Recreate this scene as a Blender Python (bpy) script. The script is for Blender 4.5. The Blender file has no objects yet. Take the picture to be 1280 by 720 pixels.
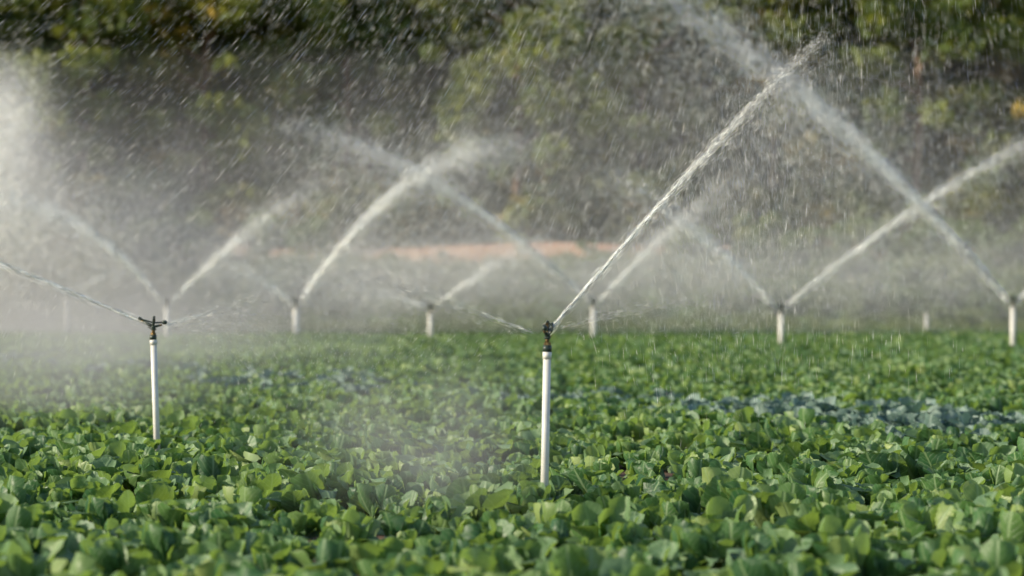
import bpy, bmesh, math, random
import numpy as np
from mathutils import Vector, Matrix, Euler
random.seed(4); rng=np.random.default_rng(7)
S=bpy.context.scene
S.view_settings.view_transform='Standard'; S.view_settings.look='None'; S.view_settings.exposure=0

# ---------------------------------------------------------------- helpers
def link(o,parent=None):
    S.collection.objects.link(o)
    if parent: o.parent=parent
    return o
def newmat(name):
    m=bpy.data.materials.new(name); m.use_nodes=True; nt=m.node_tree; nt.nodes.clear()
    out=nt.nodes.new('ShaderNodeOutputMaterial'); return m,nt,out
def N(nt,t,**k):
    n=nt.nodes.new(t)
    for a,b in k.items(): setattr(n,a,b)
    return n
def ramp(nt,stops,interp='LINEAR'):
    r=N(nt,'ShaderNodeValToRGB'); r.color_ramp.interpolation=interp
    e=r.color_ramp.elements
    while len(e)<len(stops): e.new(0.5)
    for i,(p,c) in enumerate(stops):
        e[i].position=p; e[i].color=(c[0],c[1],c[2],1)
    return r
def np_mesh(name,verts,faces_flat,nper,mat,smooth=False):
    me=bpy.data.meshes.new(name); nv=len(verts); nf=len(faces_flat)//nper
    me.vertices.add(nv); me.vertices.foreach_set('co',np.asarray(verts,dtype=np.float32).ravel())
    me.loops.add(nf*nper); me.loops.foreach_set('vertex_index',np.asarray(faces_flat,dtype=np.int32))
    me.polygons.add(nf); me.polygons.foreach_set('loop_start',np.arange(0,nf*nper,nper,dtype=np.int32))
    try: me.polygons.foreach_set('loop_total',np.full(nf,nper,dtype=np.int32))
    except Exception: pass
    if smooth: me.polygons.foreach_set('use_smooth',np.ones(nf,dtype=bool))
    me.update(calc_edges=True)
    if mat: me.materials.append(mat)
    return me

def ground_z(x,y):
    x=np.asarray(x,dtype=float); y=np.asarray(y,dtype=float)
    def ss(a,b,v):
        t=np.clip((v-a)/(b-a),0,1); return t*t*(3-2*t)
    z=0.2*ss(25,70,y)
    z=z+2.9*ss(84,101,y+0.8*np.sin(x*0.21))+0.8*ss(100.5,104,y+0.5*np.sin(x*0.33+1))+1.5*ss(104,160,y)+45*ss(138,260,y)
    z=z+0.12*np.sin(x*0.5+y*0.31)*ss(84,95,y)
    return z

# ---------------------------------------------------------------- materials
def soil_ground_mat():
    m,nt,out=newmat('field_ground')
    geo=N(nt,'ShaderNodeNewGeometry'); sep=N(nt,'ShaderNodeSeparateXYZ'); nt.links.new(geo.outputs['Position'],sep.inputs[0])
    n1=N(nt,'ShaderNodeTexNoise'); n1.inputs['Scale'].default_value=6; n1.inputs['Detail'].default_value=8
    nt.links.new(geo.outputs['Position'],n1.inputs['Vector'])
    soil=ramp(nt,[(0.3,(0.05,0.03,0.018)),(0.55,(0.12,0.07,0.042)),(0.75,(0.22,0.125,0.08))]); nt.links.new(n1.outputs['Fac'],soil.inputs[0])
    n2=N(nt,'ShaderNodeTexNoise'); n2.inputs['Scale'].default_value=0.6; n2.inputs['Detail'].default_value=8
    nt.links.new(geo.outputs['Position'],n2.inputs['Vector'])
    grass=ramp(nt,[(0.3,(0.12,0.20,0.05)),(0.5,(0.20,0.30,0.08)),(0.7,(0.32,0.36,0.12))]); nt.links.new(n2.outputs['Fac'],grass.inputs[0])
    dry=ramp(nt,[(0.3,(0.70,0.37,0.21)),(0.7,(0.82,0.52,0.34))]); nt.links.new(n2.outputs['Fac'],dry.inputs[0])
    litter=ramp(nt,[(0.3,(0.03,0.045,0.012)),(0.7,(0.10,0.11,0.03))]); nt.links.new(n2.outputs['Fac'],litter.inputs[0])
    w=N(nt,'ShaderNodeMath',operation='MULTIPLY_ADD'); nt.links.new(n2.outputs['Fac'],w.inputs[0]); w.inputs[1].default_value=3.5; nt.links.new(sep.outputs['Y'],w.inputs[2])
    def step(a,b):
        mr=N(nt,'ShaderNodeMapRange'); nt.links.new(w.outputs[0],mr.inputs[0]); mr.inputs[1].default_value=a; mr.inputs[2].default_value=b; return mr
    mix=N(nt,'ShaderNodeMix',data_type='RGBA'); nt.links.new(step(84,87).outputs[0],mix.inputs[0]); nt.links.new(soil.outputs[0],mix.inputs[6]); nt.links.new(grass.outputs[0],mix.inputs[7])
    mix2=N(nt,'ShaderNodeMix',data_type='RGBA'); nt.links.new(step(101.6,102.6).outputs[0],mix2.inputs[0]); nt.links.new(mix.outputs[2],mix2.inputs[6]); nt.links.new(dry.outputs[0],mix2.inputs[7])
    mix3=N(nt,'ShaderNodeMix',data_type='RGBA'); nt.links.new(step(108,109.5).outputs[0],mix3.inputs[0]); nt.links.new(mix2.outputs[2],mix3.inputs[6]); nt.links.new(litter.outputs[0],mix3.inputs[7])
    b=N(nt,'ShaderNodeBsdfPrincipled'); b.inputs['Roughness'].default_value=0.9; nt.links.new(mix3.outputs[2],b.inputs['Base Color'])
    bp=N(nt,'ShaderNodeBump'); bp.inputs['Strength'].default_value=0.9; bp.inputs['Distance'].default_value=0.06
    nt.links.new(n1.outputs['Fac'],bp.inputs['Height']); nt.links.new(bp.outputs[0],b.inputs['Normal'])
    nt.links.new(b.outputs[0],out.inputs[0]); return m

def leaf_mat(name,stops,vein,rough=0.42,transl=0.3,tcol=(0.2,0.4,0.05),veins=True,back=(0.2,0.3,0.16)):
    m,nt,out=newmat(name)
    oi=N(nt,'ShaderNodeObjectInfo'); at=N(nt,'ShaderNodeAttribute'); at.attribute_name='tint'
    geo=N(nt,'ShaderNodeNewGeometry')
    ns=N(nt,'ShaderNodeTexNoise'); ns.inputs['Scale'].default_value=0.35; ns.inputs['Detail'].default_value=2; nt.links.new(geo.outputs['Position'],ns.inputs['Vector'])
    a=N(nt,'ShaderNodeMath',operation='MULTIPLY_ADD'); nt.links.new(oi.outputs['Random'],a.inputs[0]); a.inputs[1].default_value=0.35
    sc=N(nt,'ShaderNodeMath',operation='MULTIPLY'); nt.links.new(at.outputs['Fac'],sc.inputs[0]); sc.inputs[1].default_value=0.45; nt.links.new(sc.outputs[0],a.inputs[2])
    a2=N(nt,'ShaderNodeMath',operation='MULTIPLY_ADD'); nt.links.new(ns.outputs['Fac'],a2.inputs[0]); a2.inputs[1].default_value=0.5; nt.links.new(a.outputs[0],a2.inputs[2])
    a3=N(nt,'ShaderNodeMath',operation='SUBTRACT'); nt.links.new(a2.outputs[0],a3.inputs[0]); a3.inputs[1].default_value=0.14
    r=ramp(nt,stops); nt.links.new(a3.outputs[0],r.inputs[0])
    b=N(nt,'ShaderNodeBsdfPrincipled'); b.inputs['Roughness'].default_value=rough
    if veins:
        uv=N(nt,'ShaderNodeUVMap'); sp=N(nt,'ShaderNodeSeparateXYZ'); nt.links.new(uv.outputs[0],sp.inputs[0])
        ab=N(nt,'ShaderNodeMath',operation='ABSOLUTE'); nt.links.new(sp.outputs['X'],ab.inputs[0])
        mr=N(nt,'ShaderNodeMapRange'); nt.links.new(ab.outputs[0],mr.inputs[0]); mr.inputs[1].default_value=0.03; mr.inputs[2].default_value=0.10; mr.inputs[3].default_value=1; mr.inputs[4].default_value=0
        sv=N(nt,'ShaderNodeMath',operation='MULTIPLY_ADD'); nt.links.new(ab.outputs[0],sv.inputs[0]); sv.inputs[1].default_value=-0.28; nt.links.new(sp.outputs['Y'],sv.inputs[2])
        sv2=N(nt,'ShaderNodeMath',operation='MULTIPLY'); nt.links.new(sv.outputs[0],sv2.inputs[0]); sv2.inputs[1].default_value=56
        sn=N(nt,'ShaderNodeMath',operation='SINE'); nt.links.new(sv2.outputs[0],sn.inputs[0])
        mr2=N(nt,'ShaderNodeMapRange'); nt.links.new(sn.outputs[0],mr2.inputs[0]); mr2.inputs[1].default_value=0.8; mr2.inputs[2].default_value=1; mr2.inputs[3].default_value=0; mr2.inputs[4].default_value=0.55
        mx=N(nt,'ShaderNodeMath',operation='MAXIMUM'); nt.links.new(mr.outputs[0],mx.inputs[0]); nt.links.new(mr2.outputs[0],mx.inputs[1])
        vm=N(nt,'ShaderNodeMath',operation='MULTIPLY'); nt.links.new(mx.outputs[0],vm.inputs[0]); vm.inputs[1].default_value=0.65
        mix=N(nt,'ShaderNodeMix',data_type='RGBA'); nt.links.new(vm.outputs[0],mix.inputs[0]); nt.links.new(r.outputs[0],mix.inputs[6]); mix.inputs[7].default_value=(*vein,1)
        bk=N(nt,'ShaderNodeMath',operation='MULTIPLY'); nt.links.new(geo.outputs['Backfacing'],bk.inputs[0]); bk.inputs[1].default_value=0.5
        mb=N(nt,'ShaderNodeMix',data_type='RGBA'); nt.links.new(bk.outputs[0],mb.inputs[0]); nt.links.new(mix.outputs[2],mb.inputs[6]); mb.inputs[7].default_value=(*back,1)
        nt.links.new(mb.outputs[2],b.inputs['Base Color'])
        bp=N(nt,'ShaderNodeBump'); bp.invert=True; bp.inputs['Strength'].default_value=0.5; bp.inputs['Distance'].default_value=0.006; nt.links.new(mx.outputs[0],bp.inputs['Height']); nt.links.new(bp.outputs[0],b.inputs['Normal'])
    else: nt.links.new(r.outputs[0],b.inputs['Base Color'])
    t=N(nt,'ShaderNodeBsdfTranslucent'); t.inputs[0].default_value=(*tcol,1)
    ms=N(nt,'ShaderNodeMixShader'); ms.inputs[0].default_value=transl; nt.links.new(b.outputs[0],ms.inputs[1]); nt.links.new(t.outputs[0],ms.inputs[2])
    nt.links.new(ms.outputs[0],out.inputs[0]); return m

def simple_mat(name,c1,c2,scale=30,rough=0.5,metal=0,bump=0.1):
    m,nt,out=newmat(name)
    tc=N(nt,'ShaderNodeTexCoord'); n=N(nt,'ShaderNodeTexNoise'); n.inputs['Scale'].default_value=scale; n.inputs['Detail'].default_value=5
    nt.links.new(tc.outputs['Object'],n.inputs['Vector'])
    r=ramp(nt,[(0.35,c1),(0.65,c2)]); nt.links.new(n.outputs['Fac'],r.inputs[0])
    b=N(nt,'ShaderNodeBsdfPrincipled'); b.inputs['Roughness'].default_value=rough; b.inputs['Metallic'].default_value=metal
    nt.links.new(r.outputs[0],b.inputs['Base Color'])
    bp=N(nt,'ShaderNodeBump'); bp.inputs['Strength'].default_value=bump; bp.inputs['Distance'].default_value=0.01; nt.links.new(n.outputs['Fac'],bp.inputs['Height']); nt.links.new(bp.outputs[0],b.inputs['Normal'])
    nt.links.new(b.outputs[0],out.inputs[0]); return m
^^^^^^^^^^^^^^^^
▶ _SHORT EXERCISE_: Find each line with the string "step" and copy it out.

▶ _REPLY TO THE EXERCISE_:
    def step(a,b):
    mix=N(nt,'ShaderNodeMix',data_type='RGBA'); nt.links.new(step(84,87).outputs[0],mix.inputs[0]); nt.links.new(soil.outputs[0],mix.inputs[6]); nt.links.new(grass.outputs[0],mix.inputs[7])
    mix2=N(nt,'ShaderNodeMix',data_type='RGBA'); nt.links.new(step(101.6,102.6).outputs[0],mix2.inputs[0]); nt.links.new(mix.outputs[2],mix2.inputs[6]); nt.links.new(dry.outputs[0],mix2.inputs[7])
    mix3=N(nt,'ShaderNodeMix',data_type='RGBA'); nt.links.new(step(108,109.5).outputs[0],mix3.inputs[0]); nt.links.new(mix2.outputs[2],mix3.inputs[6]); nt.links.new(litter.outputs[0],mix3.inputs[7])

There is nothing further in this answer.